Georgia is one of just five states with an all-electronic voting machine system that has no independent paper backup, leaving it especially vulnerable to election interference through hacking. Across the nation, about 20% of registered voters use paperless machines. While election officials are on board with upgrading these systems, they do say that the machines are accurate, according to the Augusta Chronicle.
"In many jurisdictions, the multimillion-dollar cost is a hurdle," the Augusta Chronicle said, but since the confirmation that Russians did indeed meddle in the 2016 election, many states are taking steps to replace the machines that do not produce paper records.
"In Georgia, the cost to switch to paper-based machines in the state’s 159 counties ranges from $25 million to more than $100 million, depending on the technology adopted," the Augusta Chronicle reported.
But issues with voting accuracy are not exclusive to statewide elections. On 15 May, the Atlanta Journal Constitution reported, "A Fulton County judge ordered local elections officials to make available documents linked to a state investigation into potential irregularities of the December runoff that yielded a narrow victory for Mayor Keisha Lance Bottoms."

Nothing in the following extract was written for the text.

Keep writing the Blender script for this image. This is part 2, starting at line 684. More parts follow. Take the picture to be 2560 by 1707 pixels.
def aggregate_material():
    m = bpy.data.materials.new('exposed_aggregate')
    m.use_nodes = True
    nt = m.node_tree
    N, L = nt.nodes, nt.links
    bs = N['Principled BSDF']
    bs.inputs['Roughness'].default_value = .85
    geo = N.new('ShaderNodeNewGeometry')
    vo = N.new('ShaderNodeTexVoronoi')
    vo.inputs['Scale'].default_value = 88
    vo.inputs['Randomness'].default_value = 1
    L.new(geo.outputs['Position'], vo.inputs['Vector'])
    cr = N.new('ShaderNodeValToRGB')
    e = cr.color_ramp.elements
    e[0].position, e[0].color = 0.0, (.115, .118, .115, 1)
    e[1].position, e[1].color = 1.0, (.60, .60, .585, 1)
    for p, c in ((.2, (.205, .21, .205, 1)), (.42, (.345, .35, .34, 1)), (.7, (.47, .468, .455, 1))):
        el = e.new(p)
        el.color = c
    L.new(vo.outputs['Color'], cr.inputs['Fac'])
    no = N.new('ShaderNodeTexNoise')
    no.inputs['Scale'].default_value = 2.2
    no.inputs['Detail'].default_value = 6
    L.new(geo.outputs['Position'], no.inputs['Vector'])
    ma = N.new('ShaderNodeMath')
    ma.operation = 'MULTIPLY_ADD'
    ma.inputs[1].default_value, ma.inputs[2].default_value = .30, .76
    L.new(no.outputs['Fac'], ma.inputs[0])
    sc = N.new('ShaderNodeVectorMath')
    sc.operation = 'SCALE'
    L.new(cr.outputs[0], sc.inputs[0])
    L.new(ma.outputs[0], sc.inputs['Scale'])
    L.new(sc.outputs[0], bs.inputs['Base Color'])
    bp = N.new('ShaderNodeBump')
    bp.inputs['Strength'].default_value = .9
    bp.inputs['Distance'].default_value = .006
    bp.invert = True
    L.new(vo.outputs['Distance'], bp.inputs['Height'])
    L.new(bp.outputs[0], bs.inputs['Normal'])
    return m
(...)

WXIA 11Alive, reported that "under Kemp’s watch there was a massive breach in 2015, potentially exposing the personal data of more than six million Georgians, traceable to one employee," but Kemp said extensive security measures and cyber-defense upgrades make the state’s current system reliable.
Security concerns, combined with all of the reported irregularities, have culminated in the law firm Morrison & Foerster representing, pro bono, a group of Georgia voters in the lawsuit, Curling v. Kemp, with the aim of making Georgia’s voting machines more resistant to cyber-attacks.
Morrison & Foerster partners David Cross and John Carlin are leading the team of attorneys working on the Curling v. Kemp case, and have secured an agreement over the preservation issues of the direct-recording electronic (DRE) voting machines.
“The goal of the suit," said Cross, "is to get the state to switch to a system (before the November election) that includes voter-marked paper ballots so votes can be audited and verified. In the time remaining before the midterms, that could mean having everyone cast a paper absentee ballot as one means of achieving this goal in the short term."
There are also varying options for long term solutions based on examples from other states. "The primary vulnerability is the ability to alter votes cast via DREs without a paper record to audit or otherwise verify the electronic voting records. Other vulnerabilities include the manner in which [Georgia] has stored voter registration information and the ability to access and even alter that information in ways that could affect the election. For example, a hacker could change assigned polling locations for certain voters to create confusion when they go to vote and effectively prevent them from voting,” Cross said.